Stated problem:
List, from the lines below, each one with "continues" in it.

--

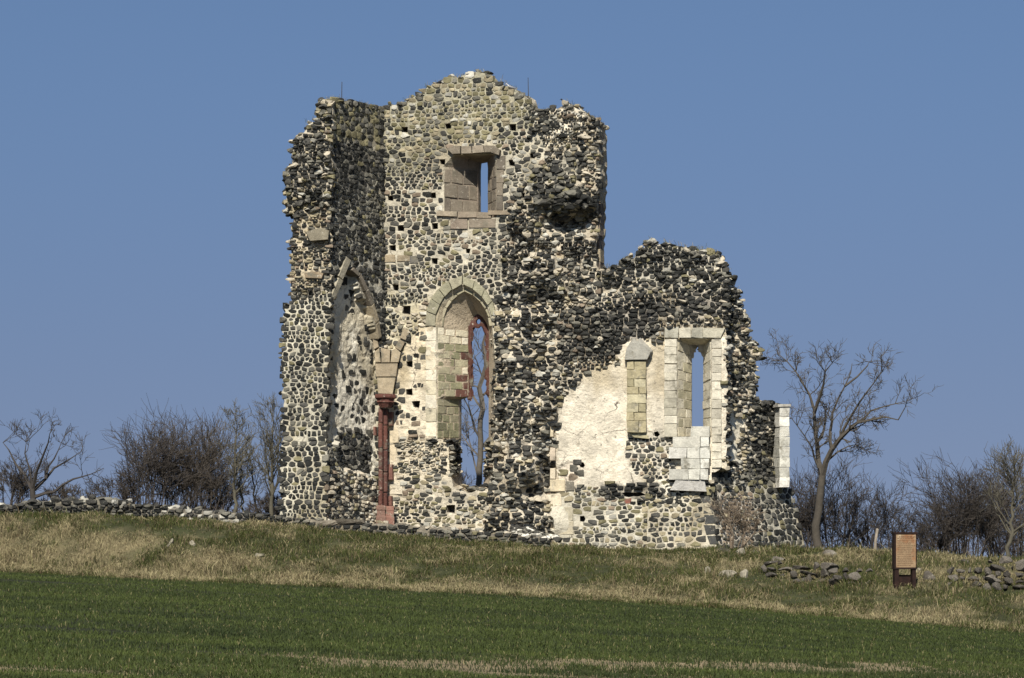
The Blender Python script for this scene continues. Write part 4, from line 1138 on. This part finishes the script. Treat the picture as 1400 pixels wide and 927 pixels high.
# tree seen through the tall window
limb_tree('bare_tree', [
    ([(653, 700), (655, 640), (657, 600), (660, 560)], .13, .10, 0),
    ([(660, 560), (655, 530), (664, 500), (660, 470), (668, 440)], .12, .03, .5),
    ([(657, 600), (645, 570), (636, 548), (628, 530)], .06, .015, -1),
    ([(656, 625), (642, 610), (630, 592), (622, 575)], .05, .01, 1),
    ([(655, 660), (648, 630), (641, 600), (640, 575)], .05, .01, 1),
    ([(660, 560), (646, 540), (640, 510), (648, 480)], .07, .012, 1),
    ([(661, 540), (676, 520), (690, 490)], .06, .012, 1),
    ([(656, 615), (675, 590), (690, 560)], .05, .01, 1)], 126, 11, 'bare tree seen through the tall pointed window of the ruin', 'tree', (0.11, 0.095, 0.075), tw=.9)
# left tree
limb_tree('bare_tree', [
    ([(48, 705), (45, 680), (44, 668)], .12, .1, 0),
    ([(44, 670), (35, 650), (22, 635), (12, 615), (4, 605)], .08, .012, 1),
    ([(44, 670), (50, 645), (58, 625), (66, 605), (68, 593)], .08, .012, -1),
    ([(44, 672), (62, 655), (74, 640), (92, 630), (110, 618)], .07, .012, 1),
    ([(46, 680), (75, 672), (100, 655), (125, 648), (142, 640)], .07, .01, -1),
    ([(44, 665), (40, 640), (34, 620), (36, 604)], .06, .01, 0),
    ([(62, 655), (66, 638), (80, 615), (84, 605)], .05, .01, 1)], 118, 21, 'low spreading bare tree behind the left end of the low wall', 'tree', BK2, tw=.75, dens=1.1)

def stem_tree(px, base_py, top_py, d, seed, label, r=.09, spread=.8, col=(0.10, 0.09, 0.065), name='bare_tree', nchild=26, L=1.3, group=None, lean=0):
    rs = np.random.default_rng(seed); out = [[], [], []]
    n = 14
    pts = np.array([pxp(px+lean*k/n, base_py+(top_py-base_py)*k/n, d)+rs.normal(size=3)*.05 for k in range(n+1)])
    rad = np.linspace(r, .015, n+1); out[0].append((pts, rad, col))
    for k in range(nchild):
        t = rs.uniform(.18, .99)*n; i = min(int(t), n-1); p = pts[i]*(1-t+i)+pts[i+1]*(t-i)
        a = rs.uniform(0, 2*math.pi)
        nd = np.array([math.cos(a)*spread, math.sin(a)*spread, 1.0]); nd /= np.linalg.norm(nd)
        grow(out if False else out, p, nd, L*(1.15-t/n)*rs.uniform(.7, 1.2)+.3, rad[i]*.45, 1, 3, rs, .14, .6, 4, col, .16)
    return finish_tree(name, pxp(px, base_py, d), out, label, 'tree', group)

stem_tree(322, 712, 572, 120, 31, 'slender bare sapling with pale trunk, left of the one nearest the ruin', r=.075, L=1.1)
stem_tree(333, 712, 620, 121, 32, 'short thin bare sapling between two taller slender ones', r=.05, nchild=14, L=.8, lean=-8)
stem_tree(353, 712, 610, 122, 34, 'thin bare sapling leaning left, close by the tallest slender tree', r=.045, nchild=12, L=.8, lean=-14)
stem_tree(371, 712, 556, 119, 33, 'tallest slender bare tree, just left of the ruin', r=.085, nchild=32, L=1.35)
stem_tree(1377, 770, 618, 118, 35, 'slim bare tree at the right edge rising above the thicket', r=.09, nchild=30, L=1.5, lean=14)

def shrub(px, base_py, wpx, hpx, d, seed, label, col, nst=16, group=None, lvl=3, name='bare_shrub'):
    rs = np.random.default_rng(seed); out = [[], [], []]
    s = d/F
    for k in range(nst):
        a = rs.uniform(-1, 1); q = pxp(px+a*wpx*.28, base_py, d+rs.uniform(-1, 1)*wpx*s*.3)
        hh = hpx*s*rs.uniform(.55, .8)*(1-.35*a*a)
        nd = np.array([a*wpx*.30*s/max(hh, .1), rs.uniform(-.25, .25), 1.]); nd /= np.linalg.norm(nd)
        grow(out, q, nd, hh, rs.uniform(.016, .04), 0, lvl, rs, .07, .55, 5, col, .13)
    out[1] = out[0]+out[1]; out[0] = []
    return finish_tree(name, pxp(px, base_py, d), out, label, 'shrub', group, trunk=False)

GS = 'bare shrubs of the thicket beyond the bank'
TH = (0.058, 0.049, 0.042); TH2 = (0.072, 0.06, 0.048)
shrub(215, 712, 85, 118, 123, 41, 'left half of the tall dense bare thicket between low wall and sky', TH, 22, GS)
shrub(265, 712, 90, 122, 124, 42, 'right half of the tall dense bare thicket, dense twigs', TH2, 24, GS)
shrub(297, 712, 45, 70, 125, 43, 'low brown bush at the foot of the slender saplings', TH, 12, GS)
shrub(165, 705, 70, 52, 122, 44, 'low twiggy bush between spreading tree and tall thicket', TH, 14, GS)
shrub(95, 700, 90, 34, 121, 45, 'low scrub at the foot of the spreading tree', TH2, 16, GS)
shrub(12, 700, 60, 62, 120, 46, 'dark brown bush at the left edge of the picture', TH, 16, GS)
shrub(372, 715, 40, 40, 121, 47, 'small tangled bush at the foot of the ruin\'s left edge', TH, 10, GS)
shrub(1140, 765, 75, 120, 126, 48, 'bare twiggy bush behind the trunk of the large forked tree', TH, 15, GS)
shrub(1100, 765, 40, 80, 125, 49, 'bare bush between the battered base and the large trunk', TH, 9, GS)
shrub(1205, 768, 75, 85, 128, 50, 'thin bare bush behind the wooden post', TH, 16, GS)
shrub(1272, 772, 60, 72, 128, 51, 'thin bare bush just right of the information board', TH, 13, GS)
shrub(1322, 775, 85, 128, 126, 52, 'broad dense bare bush left of the slim tree at the right edge', TH, 24, GS)
shrub(1385, 778, 90, 125, 127, 53, 'dark tangled bush filling the right edge behind the slim tree', TH2, 24, GS)
shrub(640, 705, 60, 50, 128, 54, 'low bush seen at the bottom of the broken window opening', TH, 9, GS)
shrub(1003, 750, 40, 66, 107.0, 60, 'small dry brown shrub growing against the battered base', (0.15, 0.115, 0.08), 5)
# low continuous scrub
rs = np.random.default_rng(99); out = [[], [], []]
for k in range(330):
    px = rs.choice([rs.uniform(-120, 400), rs.uniform(1085, 1520)])
    q = pxp(px, 722 if px < 500 else 772, 131+rs.uniform(-2, 2))
    grow(out, q, np.array([rs.normal()*.2, rs.normal()*.2, 1.]), rs.uniform(.5, 1.15), .02, 1, 3, rs, .05, .7, 4, (0.07, 0.055, 0.047), .2)
o = link('scrub', tube_mesh('scrub', out[1]+out[2], 3), None, M_BARK)
tag(o, 'low tangled brown scrub along the far side of the bank', 'scrub', kind='stuff')

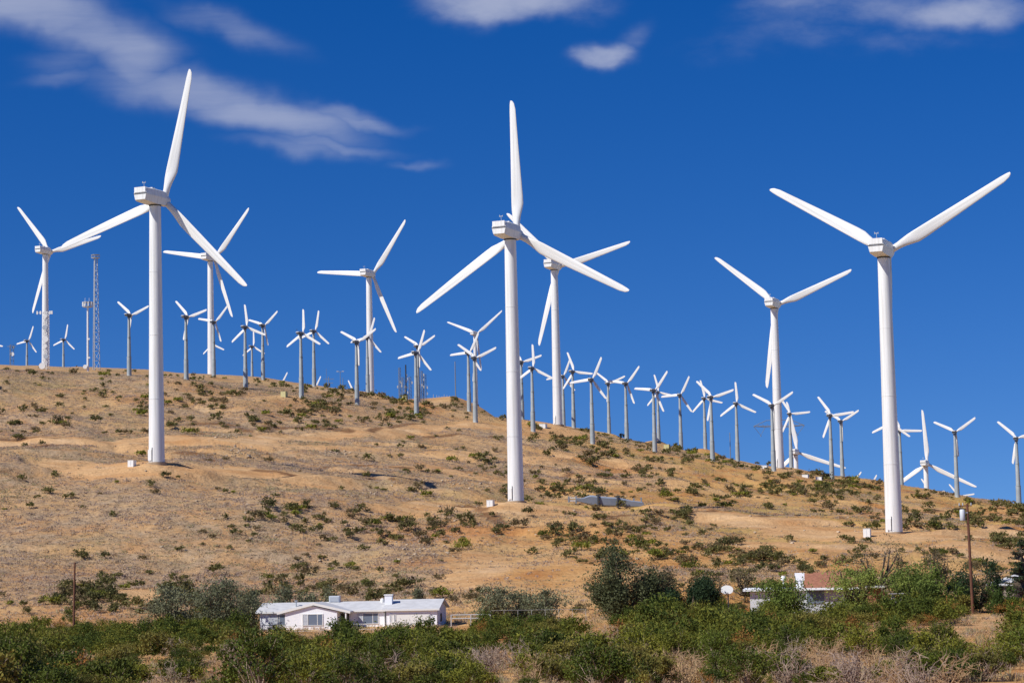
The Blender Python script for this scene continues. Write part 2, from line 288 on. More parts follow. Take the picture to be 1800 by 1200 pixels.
SMALL = [  # hub x, y, foot y, distance, tips, label
 (-16, 604, None, 1020, [(8.5,609)], 'small far turbine cut off by the left edge, one blade tip in view'),
 (50.5, 599, None, 1030, [(60,573.8),(30,605),(68,620)], 'small far turbine just left of the dish-covered mast'),
 (114.5, 597, None, 1030, [(120,571),(92,609),(133.5,614)], 'small far turbine between the dish-covered mast and the white monopole'),
 (231, 554, 661.6, None, [(202.6,525.6),(226.7,596)], 'small grey-towered turbine first right of the lattice mast, left of the tall left turbine'),
 (331, 557, 668, None, [(303,525.6),(371,545),(323,600.7)], 'small grey-towered turbine close to the right of the tall left turbine'),
 (379, 566, 664, None, [(398,537),(347,557),(390.5,602)], 'small turbine whose grey tower is tucked against the distant white tower'),
 (374, 605, None, 960, [(395.3,615)], 'far small turbine mostly hidden behind the distant white tower, one blade out right'),
 (434.7, 575, 683.7, None, [(430,528.7),(457,592),(417,603.7)], 'small grey-towered turbine with upright blade, leftmost of the overlapping three'),
 (465, 572, 668.7, None, [(493.7,545),(429.5,562),(473,609.5)], 'small grey-towered turbine on the crest whose left blade crosses its neighbour'),
 (445.5, 609, None, 900, [(445,587.5)], 'tiny far turbine seen in the gap between two small grey towers'),
 (493, 678, None, 960, [(504.5,655)], 'blade tip of a hidden turbine above the crest, just above the yellow cabinet', ),
 (532.6, 586, 700, None, [(531,540.7),(559,609.5),(507.5,611)], 'small grey-towered turbine with upright blade, foot just right of the yellow cabinet'),
 (554.5, 582, 680, None, [(561.7,542),(585.7,608.7)], 'small turbine on the crest overlapped by an upright-bladed neighbour on its left'),
 (552, 685, None, 960, [(565,659)], 'blade tip of a hidden turbine above the crest, left of the far power poles'),
 (622, 692, None, 960, [(610,666)], 'blade tip of a hidden turbine above the crest, right of the far power poles'),
 (630, 601, 712.5, None, [(590,580),(668,576),(632.5,647.5)], 'small grey-towered turbine with raised V blades, left of the level-bladed white one'),
 (648.5, 593, 690, None, [(668.7,618)], 'small turbine with its tower pressed against the level-bladed white turbine'),
 (737, 609, 707.5, None, [(705.5,588.7),(768,588),(737,650)], 'small turbine overlapped by an identical one in front, blades in a raised V'),
 (734, 620, 732.5, None, [(745,576),(698,630),(758,655)], 'small turbine in front of its twin, one blade nearly upright, beside the antenna cluster'),
 (826, 620, 723.7, None, [(792,624)], 'small turbine half hidden behind another, blade level to the left, by the knoll'),
 (837, 629, 742, None, [(802,605),(873,612.5)], 'small grey-towered turbine standing in front of the sandy knoll, blades in a flat V'),
 (938, 647, 759.5, None, [(935.7,601),(967.5,670),(916,669.5)], 'small grey-towered turbine with upright blade just right of the middle tall tower'),
 (919, 636, 738, None, [(955,623.7)], 'small turbine nearly hidden by the middle tall tower, one blade out to the right'),
 (991.5, 661, 748.7, None, [(1001,632.5),(953.7,667),(1013.7,690)], 'small turbine with its tower close right of the ridge-top white tower'),
 (1009, 653, 752.5, None, [(997,616),(987,686),(1043.7,656)], 'small grey-towered turbine second to the right of the ridge-top white tower'),
 (1042, 667, 780.5, None, [(1058,623.7),(1000,672.5),(1067.5,703.7)], 'small grey-towered turbine below the crest with left blade crossing two neighbours'),
 (1071, 674, 761.7, None, [(1042.5,652.5),(1105.7,661),(1067,712.5)], 'small turbine on the crest with one blade straight down its tower'),
 (1102, 674, 776, None, [(1126,641.7),(1068.7,670),(1115.7,713.7)], 'small grey-towered turbine whose left blade reaches the hub of its neighbour'),
 (1151, 686, 795.5, None, [(1176,647),(1107.5,681),(1168.7,729.5)], 'small turbine in front of a twin, level left blade, by the yellow cabinet'),
 (1158, 689, 775, None, [(1150,650),(1132.5,712.5),(1191,691)], 'small turbine behind its front twin, towers almost touching, above the yellow cabinet'),
 (1197, 694, 790.5, None, [(1214.5,657.5),(1157.5,697.5),(1220,727.5)], 'small grey-towered turbine on the crest just right of the yellow cabinet'),
 (1252, 698, 811, None, [(1219.5,665),(1292.5,685),(1242.5,743.7)], 'small turbine in front of a close twin, one blade hanging down left of its tower'),
 (1239.5, 700, 789, None, [(1229.5,666),(1213.7,727.5),(1274.5,710)], 'small turbine close behind the left of its front twin, left of the thin dark mast'),
 (1296, 709, 810.5, None, [(1292.5,667),(1262,732.5),(1333.7,725.7)], 'small grey-towered turbine standing alone just right of the thin dark mast'),
 (1359, 712.5, 828, None, [(1321.7,692.5),(1395,689)], 'small grey-towered turbine directly in front of the right-hand ridge white tower'),
 (1390, 727, 822, None, [(1372.5,701),(1428.7,722.5),(1374.5,757)], 'small turbine right of the right-hand ridge white tower, near the pylon arms'),
 (1461, 730, 842, None, [(1432.5,692.5),(1510,725),(1443.7,775)], 'small turbine right of the two white cabinets on the crest, before a lower one'),
 (1479.5, 740, 837.5, None, [(1442.5,723.7),(1517,722.5)], 'small turbine lower and behind, close right of the one by the white cabinets'),
 (1497, 850, None, 950, [(1512.5,831)], 'blade tip of a hidden turbine above the right ridge, the nearer of two tips'),
 (1528, 858, None, 950, [(1539,838.5)], 'blade tip of a hidden turbine just left of the nearest right tower'),
 (1568, 744, None, 640, [(1575,697),(1525,762),(1609,771)], 'small turbine mostly hidden behind the nearest right tower, upright blade showing beside it'),
 (1583, 756, 859, None, [(1615,757)], 'small turbine with its grey tower along the right side of the nearest right tower'),
 (1680, 759, 873, None, [(1643.7,738.7),(1713.7,731),(1684,806)], 'small grey-towered turbine right of the nearest right tower, blades in a raised V'),
 (1788, 770, 891, None, [(1753,738.7),(1779,818.7)], 'small grey-towered turbine at the right edge of the picture'),
 (1634, 864, None, 1000, [(1616,835)], 'tiny far turbine showing just its blades behind the sunken white tower'),
 (1686, 872, None, 1000, [(1717,867)], 'tiny far turbine just above the ridge, one blade out right near the power pole top'),
]
def phase(cx, cy, tips, yaw):
    az = math.atan(ray(cx, cy).x); c = math.cos(yaw-az); s = 0+0j; sh = .7*math.sin(yaw-az)*math.sin(math.atan(ray(cx, cy).z))
    for tx, ty in tips:
        h_ = (tx-cx)/c; a = math.atan2(-(ty-cy)-h_*sh, h_) - ROLL; s += complex(math.cos(3*a), math.sin(3*a))
    return math.atan2(s.imag, s.real)/3
def plan(d, H, O):
    cx, cy, fy, D, tips, label = d; s = 1.0
    if D == 'k': D = 1045.; s = (fy-cy)/F*D/H
    elif fy is not None: D = H*F/(fy-cy)
    elif H < 30: s = D/930. if D > 940 else 1.
    hub = P(cx, cy, D)
    foot = Vector((hub.x-math.sin(YAW)*O*s, hub.y-math.cos(YAW)*O*s, hub.z-H*s))
    fix.append((foot.x, foot.y, foot.z, 7 if fy is not None else 16))
    return foot, s, phase(cx, cy, tips, YAW)
big_plan = [plan(d, HB, OB) for d in BIG]; small_plan = [plan(d, HS, OS) for d in SMALL]

# house and other sites also level the ground a little
HOUSE = P(452, 1104, 243.5); fix.append((HOUSE.x+11, HOUSE.y+2, HOUSE.z, 12))

# ---------------------------------------------------------------- the ground: one sheet
nS = 640
Ys = np.concatenate([np.linspace(-80, 100, 30)[:-1], np.arange(100, 250, .9), np.arange(250, 460, .75), np.arange(460, 760, 1.25), np.arange(760, 1150, 5), np.geomspace(1150, 9000, 30)])
Sg = np.linspace(-1, 1, nS); Wd = 45+.285*np.maximum(Ys, 0)+np.maximum(Ys-1150, 0)*.5
GX = Sg[None, :]*Wd[:, None]; GY = np.repeat(Ys[:, None], nS, 1)
GZ = raw_z(GX, GY)
fa = np.array(fix); dz = fa[:, 2]-raw_z(fa[:, 0], fa[:, 1])
num = np.zeros_like(GZ); den = np.zeros_like(GZ)
for (x, y, z, s_), d_ in zip(fa, dz):
    r0_, r1_ = np.searchsorted(Ys, y-4*s_), np.searchsorted(Ys, y+4*s_)
    if s_ < 10: e = 1.5*s_
    w = np.exp(-((GX[r0_:r1_]-x)**2+(GY[r0_:r1_]-y)**2)/(2*s_*s_)); num[r0_:r1_] += w*d_; den[r0_:r1_] += w**1.0
GZ = GZ+num/np.maximum(den, 1)
# berms added on the camera side of the tall turbines' shadows, hiding them
for (f_, s_, a_), (t0, t1, hh_) in zip(big_plan[:3], ((5, 60, 1.0), (5, 30, .7), (5, 30, .7))):
    ax, ay = -math.sin(R(SUN_AZ)), -math.cos(R(SUN_AZ))
    r0_, r1_ = np.searchsorted(Ys, f_.y-15), np.searchsorted(Ys, f_.y+50); X, Y = GX[r0_:r1_]-f_.x, GY[r0_:r1_]-f_.y
    al, ac = X*ax+Y*ay, X*ay-Y*ax; wob = (fbm(al/7+f_.x, al*0+3, 2)-.5)*2.5
    GZ[r0_:r1_] += hh_*np.exp(-((ac-4.6-wob)/2.0)**2)*sstep(t0-4, t0+3, al)*(1-sstep(t1-8, t1, al))*(.7+.6*fbm(X/3, Y/3, 2))
def z_at(X, Y):
    X = np.atleast_1d(np.asarray(X, float)); Y = np.atleast_1d(np.asarray(Y, float))
    i = np.clip(np.searchsorted(Ys, Y)-1, 0, len(Ys)-2); t = (Y-Ys[i])/(Ys[i+1]-Ys[i])
    w = Wd[i]*(1-t)+Wd[i+1]*t; s = np.clip((X/w+1)/2*(nS-1), 0, nS-1.001); j = s.astype(int); s = s-j
    return (GZ[i, j]*(1-s)+GZ[i, j+1]*s)*(1-t)+(GZ[i+1, j]*(1-s)+GZ[i+1, j+1]*s)*t
DD = np.concatenate([np.arange(60, 460, 2.0), np.arange(460, 1100, 3.0)])
def hit(px, py):
    """pixels -> points of the ground (nan where the ray meets the sky)"""
    px = np.atleast_1d(px).astype(float); py = np.atleast_1d(py).astype(float)
    dx = fw.x*F+cr.x*(px-900)+cu.x*(600-py); dy = fw.y*F+cr.y*(px-900)+cu.y*(600-py); dzz = fw.z*F+cr.z*(px-900)+cu.z*(600-py)
    ux, uz = dx/dy, dzz/dy; out = np.full((len(px), 3), np.nan)
    for c in range(0, len(px), 2000):
        sl = slice(c, c+2000); X = ux[sl][:, None]*DD; Z = uz[sl][:, None]*DD; g = z_at(X.ravel(), np.broadcast_to(DD, X.shape).ravel()).reshape(X.shape)
        b = Z <= g; k = b.argmax(1); ok = b.any(1) & (k > 0); kk = np.maximum(k, 1); n = np.arange(len(k))
        a0 = (Z-g)[n, kk-1]; a1 = (Z-g)[n, kk]; t = a0/(a0-a1+1e-9); D = DD[kk-1]+t*(DD[kk]-DD[kk-1])
        out[sl] = np.where(ok[:, None], np.stack([ux[sl]*D, D, uz[sl]*D], 1), np.nan)
    return out
def unproj(X, Y, Z):
    """points -> pixels of the photograph (used only to decide where plants grow)"""
    f_ = fw.x*X+fw.y*Y+fw.z*Z; return 900+F*(cr.x*X+cr.y*Y+cr.z*Z)/f_, 600-F*(cu.x*X+cu.y*Y+cu.z*Z)/f_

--

Solved exercise:
The Blender Python script for this scene continues. Write part 4, from line 1138 on. This part finishes the script. Treat the picture as 1400 pixels wide and 927 pixels high.
The Blender Python script for this scene continues. Write part 2, from line 288 on. More parts follow. Take the picture to be 1800 by 1200 pixels.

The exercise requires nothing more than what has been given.